Iedereen maakt we eens een landschapsfoto. Gewoon omdat je ergens bent en zich de gelegenheid voordoet. Een zonsondergang, mooie wolkenlucht of fraaie herfstkleuren nodigen uit om te fotograferen.
De drang om anderen te laten zien hoe mooi het ergens is bestaat al heel lang. De schilders uit de gouden eeuw deden hetzelfde. Ze hadden natuurlijk geen fototoestel maar gebruikten verf om het landschap te vereeuwigen.
Als je goed kijkt naar die schilderijen uit de zeventiende eeuw zie je dat er weinig is veranderd. De meeste natuurfotografen gebruiken nog steeds dezelfde beeldende principes: een derde land, twee derde lucht, invoerende lijnen en een molen, boom, dier of boot op de snijlijnen, precies volgens de gulden snede.
Kortom: de meeste landschapsfoto’s zijn allerminst vernieuwend. Het probleem is dat de kijkwaarde van dergelijke foto’s niet hoog is. Dat komt ook omdat je er zo ontzettend veel voorbij ziet komen. Ze boeien niet meer en je bent er snel op uitgekeken.

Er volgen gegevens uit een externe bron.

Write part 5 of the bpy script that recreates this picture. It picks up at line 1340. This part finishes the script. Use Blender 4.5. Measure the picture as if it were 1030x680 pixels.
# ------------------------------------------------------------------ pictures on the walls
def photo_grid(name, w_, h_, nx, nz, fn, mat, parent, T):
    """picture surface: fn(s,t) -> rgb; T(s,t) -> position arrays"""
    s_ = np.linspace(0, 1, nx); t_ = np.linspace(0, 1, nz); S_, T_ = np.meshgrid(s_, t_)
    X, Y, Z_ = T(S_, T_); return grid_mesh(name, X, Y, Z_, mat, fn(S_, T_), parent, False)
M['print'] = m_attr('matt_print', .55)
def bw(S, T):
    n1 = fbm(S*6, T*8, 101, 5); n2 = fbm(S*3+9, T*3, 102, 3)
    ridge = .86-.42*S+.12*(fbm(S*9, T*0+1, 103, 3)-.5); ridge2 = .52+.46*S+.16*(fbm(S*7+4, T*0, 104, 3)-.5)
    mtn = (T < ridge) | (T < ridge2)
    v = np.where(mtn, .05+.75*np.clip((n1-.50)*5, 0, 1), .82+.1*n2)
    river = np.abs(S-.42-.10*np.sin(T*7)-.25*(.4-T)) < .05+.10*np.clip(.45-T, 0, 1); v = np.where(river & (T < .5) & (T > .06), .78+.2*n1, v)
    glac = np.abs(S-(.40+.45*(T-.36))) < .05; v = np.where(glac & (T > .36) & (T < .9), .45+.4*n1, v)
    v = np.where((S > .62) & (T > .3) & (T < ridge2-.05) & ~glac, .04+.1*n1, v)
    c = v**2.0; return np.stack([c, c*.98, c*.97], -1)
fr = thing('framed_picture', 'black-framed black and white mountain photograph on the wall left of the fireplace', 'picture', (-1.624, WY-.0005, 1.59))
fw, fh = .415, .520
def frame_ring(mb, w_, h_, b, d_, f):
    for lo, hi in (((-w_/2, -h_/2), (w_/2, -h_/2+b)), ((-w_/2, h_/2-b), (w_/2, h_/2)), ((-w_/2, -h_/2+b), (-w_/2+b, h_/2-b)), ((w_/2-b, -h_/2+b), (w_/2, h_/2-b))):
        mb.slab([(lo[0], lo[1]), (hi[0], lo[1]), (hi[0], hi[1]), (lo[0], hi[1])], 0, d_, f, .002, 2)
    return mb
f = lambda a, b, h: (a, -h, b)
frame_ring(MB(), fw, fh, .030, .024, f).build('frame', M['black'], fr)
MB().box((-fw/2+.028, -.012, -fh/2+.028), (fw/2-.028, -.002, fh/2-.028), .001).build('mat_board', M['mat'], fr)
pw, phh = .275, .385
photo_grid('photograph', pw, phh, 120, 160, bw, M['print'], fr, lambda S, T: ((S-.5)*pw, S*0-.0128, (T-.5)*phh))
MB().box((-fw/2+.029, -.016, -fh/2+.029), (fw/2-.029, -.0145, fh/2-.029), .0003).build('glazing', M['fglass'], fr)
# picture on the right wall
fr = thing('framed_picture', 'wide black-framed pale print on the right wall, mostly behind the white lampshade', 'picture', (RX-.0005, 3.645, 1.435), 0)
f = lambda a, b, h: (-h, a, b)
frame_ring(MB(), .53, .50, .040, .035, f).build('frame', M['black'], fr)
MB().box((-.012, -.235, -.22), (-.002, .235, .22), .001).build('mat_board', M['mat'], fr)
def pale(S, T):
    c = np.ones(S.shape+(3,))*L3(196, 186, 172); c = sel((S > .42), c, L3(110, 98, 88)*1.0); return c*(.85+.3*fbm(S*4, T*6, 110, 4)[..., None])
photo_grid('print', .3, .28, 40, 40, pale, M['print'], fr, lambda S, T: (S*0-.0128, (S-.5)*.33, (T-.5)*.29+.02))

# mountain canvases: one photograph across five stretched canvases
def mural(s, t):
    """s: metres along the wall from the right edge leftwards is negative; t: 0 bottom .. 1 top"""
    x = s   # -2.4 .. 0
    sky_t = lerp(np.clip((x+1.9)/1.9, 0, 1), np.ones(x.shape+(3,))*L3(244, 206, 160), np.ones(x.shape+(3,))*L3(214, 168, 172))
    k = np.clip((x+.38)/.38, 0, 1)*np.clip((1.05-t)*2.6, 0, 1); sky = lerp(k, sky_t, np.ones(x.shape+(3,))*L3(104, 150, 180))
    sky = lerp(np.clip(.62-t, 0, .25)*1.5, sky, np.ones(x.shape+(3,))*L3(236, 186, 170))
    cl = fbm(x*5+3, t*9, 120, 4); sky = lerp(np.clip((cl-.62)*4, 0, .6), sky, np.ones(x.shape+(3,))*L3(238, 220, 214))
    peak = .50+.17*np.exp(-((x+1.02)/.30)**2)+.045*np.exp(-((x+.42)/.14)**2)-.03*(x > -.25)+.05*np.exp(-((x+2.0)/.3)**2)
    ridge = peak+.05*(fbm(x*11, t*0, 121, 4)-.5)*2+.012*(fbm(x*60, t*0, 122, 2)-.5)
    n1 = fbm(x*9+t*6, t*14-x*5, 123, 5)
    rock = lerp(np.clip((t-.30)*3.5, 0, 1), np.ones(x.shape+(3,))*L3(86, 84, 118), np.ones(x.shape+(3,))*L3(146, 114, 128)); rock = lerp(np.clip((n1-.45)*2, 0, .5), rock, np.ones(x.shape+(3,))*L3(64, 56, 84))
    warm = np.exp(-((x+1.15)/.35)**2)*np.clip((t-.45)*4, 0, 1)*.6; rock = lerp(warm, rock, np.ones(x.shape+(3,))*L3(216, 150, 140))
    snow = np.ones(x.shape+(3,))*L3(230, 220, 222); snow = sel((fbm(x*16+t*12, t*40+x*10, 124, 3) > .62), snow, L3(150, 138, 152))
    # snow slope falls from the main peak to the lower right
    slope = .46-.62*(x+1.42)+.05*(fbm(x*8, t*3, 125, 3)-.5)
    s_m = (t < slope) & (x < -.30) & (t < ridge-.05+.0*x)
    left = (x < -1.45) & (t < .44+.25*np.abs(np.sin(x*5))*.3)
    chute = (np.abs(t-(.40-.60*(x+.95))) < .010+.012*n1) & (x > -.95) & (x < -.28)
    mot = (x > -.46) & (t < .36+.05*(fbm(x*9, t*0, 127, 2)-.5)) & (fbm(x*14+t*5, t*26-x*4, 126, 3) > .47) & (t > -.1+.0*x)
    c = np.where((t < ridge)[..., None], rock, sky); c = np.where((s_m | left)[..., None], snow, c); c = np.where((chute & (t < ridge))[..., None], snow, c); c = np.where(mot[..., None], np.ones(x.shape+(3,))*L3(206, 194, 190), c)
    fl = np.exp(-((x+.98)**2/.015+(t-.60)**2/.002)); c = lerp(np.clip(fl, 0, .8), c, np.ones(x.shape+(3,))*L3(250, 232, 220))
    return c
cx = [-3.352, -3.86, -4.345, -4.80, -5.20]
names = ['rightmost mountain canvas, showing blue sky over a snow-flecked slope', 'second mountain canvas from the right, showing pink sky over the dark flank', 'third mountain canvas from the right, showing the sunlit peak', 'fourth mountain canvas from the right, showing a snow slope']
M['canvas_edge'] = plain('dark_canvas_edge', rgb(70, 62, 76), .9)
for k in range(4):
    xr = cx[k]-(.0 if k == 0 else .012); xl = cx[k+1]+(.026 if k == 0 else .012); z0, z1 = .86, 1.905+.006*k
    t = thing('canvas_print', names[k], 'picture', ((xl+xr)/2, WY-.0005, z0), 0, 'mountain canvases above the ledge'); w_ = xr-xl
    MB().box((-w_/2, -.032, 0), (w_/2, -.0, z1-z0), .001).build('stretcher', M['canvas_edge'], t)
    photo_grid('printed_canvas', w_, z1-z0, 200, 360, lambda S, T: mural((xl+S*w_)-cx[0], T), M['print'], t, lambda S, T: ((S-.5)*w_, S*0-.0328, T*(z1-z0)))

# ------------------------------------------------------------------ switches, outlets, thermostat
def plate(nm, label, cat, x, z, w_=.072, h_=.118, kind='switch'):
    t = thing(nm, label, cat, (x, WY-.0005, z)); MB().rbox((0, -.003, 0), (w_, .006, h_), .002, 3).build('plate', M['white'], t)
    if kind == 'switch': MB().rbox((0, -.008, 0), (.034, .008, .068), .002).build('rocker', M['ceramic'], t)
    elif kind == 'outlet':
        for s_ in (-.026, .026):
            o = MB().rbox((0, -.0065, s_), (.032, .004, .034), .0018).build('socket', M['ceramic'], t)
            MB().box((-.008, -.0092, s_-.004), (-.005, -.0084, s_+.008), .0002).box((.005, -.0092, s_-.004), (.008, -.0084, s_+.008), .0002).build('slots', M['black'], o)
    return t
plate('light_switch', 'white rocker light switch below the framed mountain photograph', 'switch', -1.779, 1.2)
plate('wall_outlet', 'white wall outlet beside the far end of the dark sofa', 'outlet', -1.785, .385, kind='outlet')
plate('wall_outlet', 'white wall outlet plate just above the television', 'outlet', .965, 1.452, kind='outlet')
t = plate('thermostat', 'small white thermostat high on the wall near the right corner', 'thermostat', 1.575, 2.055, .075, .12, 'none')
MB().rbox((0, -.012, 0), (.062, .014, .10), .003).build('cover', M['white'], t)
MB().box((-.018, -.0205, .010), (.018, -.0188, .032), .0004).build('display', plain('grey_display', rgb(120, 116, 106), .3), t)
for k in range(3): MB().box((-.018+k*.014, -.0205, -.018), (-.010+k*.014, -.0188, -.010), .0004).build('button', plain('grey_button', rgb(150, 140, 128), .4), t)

Heb jij je wel eens afgevraagd of het anders kan? Het landschap op een andere manier fotograferen. Creatiever en met een minder gangbare kijk- en belevingswaarde. Het kan als je anders leert kijken. Als je durft af te wijken van de regels.

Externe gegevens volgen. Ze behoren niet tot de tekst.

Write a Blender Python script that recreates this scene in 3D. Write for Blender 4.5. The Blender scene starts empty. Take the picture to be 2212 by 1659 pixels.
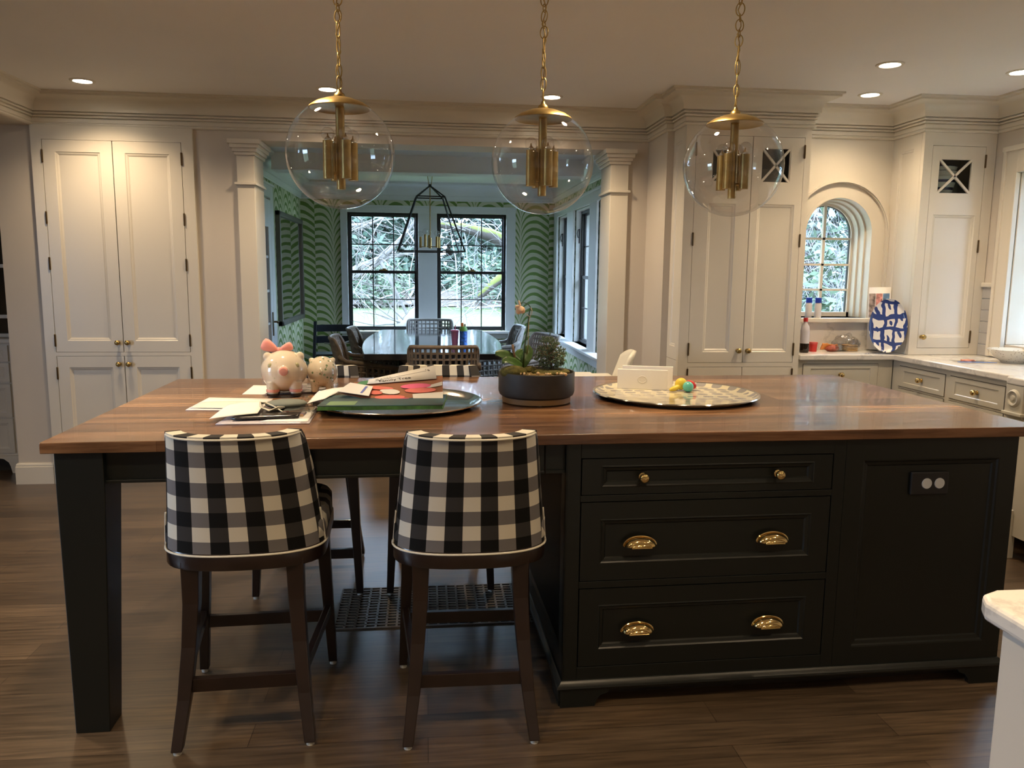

Nagenoeg alle landschapsfoto’s hebben bijvoorbeeld met elkaar gemeen dat er een horizon en lucht is te zien. Dat ‘hoort’ zo, vooral omdat we eraan zijn gewend. Als we naar buiten kijken zien we toch altijd de lucht?
Nee, niet altijd. In een dicht bos zijn soms alleen maar stammen van bomen te zien. Zo’n boslandschap heeft geen horizon en geen lucht. Landschapsfotografie is hier een echte uitdaging. De meeste fotografen willen van nature zo’n bos zo snel mogelijk verlaten. De veelheid van grauwe stammen nodigt immers niet uit tot fotografie. Er is geen openheid, geen doorkijkje, nauwelijks licht en al helemaal geen invoerende lijn of interessante blikvanger. Toch kun je hier iets moois van maken. Als je de tijd neemt en goed kijkt zie je de patronen, structuren en kleuren van de stammen. Daar zit ritme, dynamiek en herhaling in. Kracht en stevigheid. Maar ook spanning en verwondering. Boslandschappen zijn niet voor niets de decors van sprookjes, sagen en legenden.

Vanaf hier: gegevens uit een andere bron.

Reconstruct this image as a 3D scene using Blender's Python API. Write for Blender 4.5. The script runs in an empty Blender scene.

Bos met ratelpopulieren en grove dennen (Wit Rusland). Tussen de stammen ga je bijna vanzelf op zoek naar een bijzonder dier (dat niet in beeld is). De sneeuw op de bosbodem is buiten beeld gehouden maar geeft door reflectie een fraaie verlichting van onderaf. Kleuren en structuren worden beter zichtbaar.
Elzenbroekbos met berken in sneeuwbui (Wit Rusland). Door gebruik te maken van een korte telelens (300 mm) lijken de stammen nog dichter opeen te staan. Deze foto zou het goed doen als wallpaper.
Beek in bergbos (Tukije). De ‘kijklijn’ wordt gevormd door de kabbelende beek, geflankeerd door de tongvarens.
Er zijn heel veel mogelijkheden om de lucht buiten beeld te houden, daar heb je geen boslandschap voor nodig. Ook een beek met stenen kun je als een landschap zonder lucht vastleggen, zoals op bovenstaande foto van Bart Siebelink (Spanje, Gredos)
Als je de lucht buiten beeld houdt kun je meer aandacht vragen voor de subtiele contrasten binnen het landschap zelf. Let maar eens op het vlechtwerk van takken in de achtergrond van deze foto, gemaakt door Bart Siebelink in de Waterleidingduinen.
In de herfst vormen de herfstbladeren op de bosbodem een (mini) landschap op zich.